Other Irish language hits that have enjoyed success include a thriller set during the Irish famine, Arracht (2019), and Foscadh (2021), based on a Donal Ryan novel, which were also put forward as Irish nominees for best international feature.

The Oscar nomination of An Cailín Ciúin has given the Irish language a greater cultural platform, as shown by Mescal speaking it at Bafta. “It’s a monumental thing for the Irish language community,” says Bairéad.

“Less than two percent of people in Ireland speak Irish on a daily basis, so when something like this happens, it’s of enormous importance in every sense. On a personal level for myself and other Irish speakers, but also on a political level. Because a language like ours, it needs government support, it needs investment, it needs belief. And projects like this and moments like this are invaluable in that regard.”

Louise Ryan from Screen Ireland, the development agency for the Irish screen industry, believes that Ireland’s current soft power is repayment for a consistency of investment in Irish creative talent.

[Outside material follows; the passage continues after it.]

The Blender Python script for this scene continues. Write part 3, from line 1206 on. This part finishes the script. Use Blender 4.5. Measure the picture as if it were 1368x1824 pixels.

“It’s testament to taking risks on new talent, but you’ve also got to have the infrastructure, investing in production crews and studios as well as writers and directors. We’ve set up five talent academies and we’ve had stable government support over the last few years, including a Basic Income for the Arts scheme. We’re really seeing the results of all that.

“An Cailín Ciúin is also based upon a novel from a debut author, while Martin McDonagh originally came from the theatre, so we’re seeing crossover in the arts; it’s not just from film, and it makes for a creative hub so you’re seeing talent coming through in all directions,” she tells the BBC.

Whatever happens to the Irish nominees on Oscar night, there’s a sense of a bigger picture “back home” in Ireland, according to best supporting actor nominee Barry Keoghan, who thanked Ireland generally in his acceptance speech when he won a Bafta last month.

“It encourages the arts at home, and we are an island of storytelling, great actors and poets and writers. And it helps the industry massively at home and encourages people to send the scripts in and go for what they want to do.”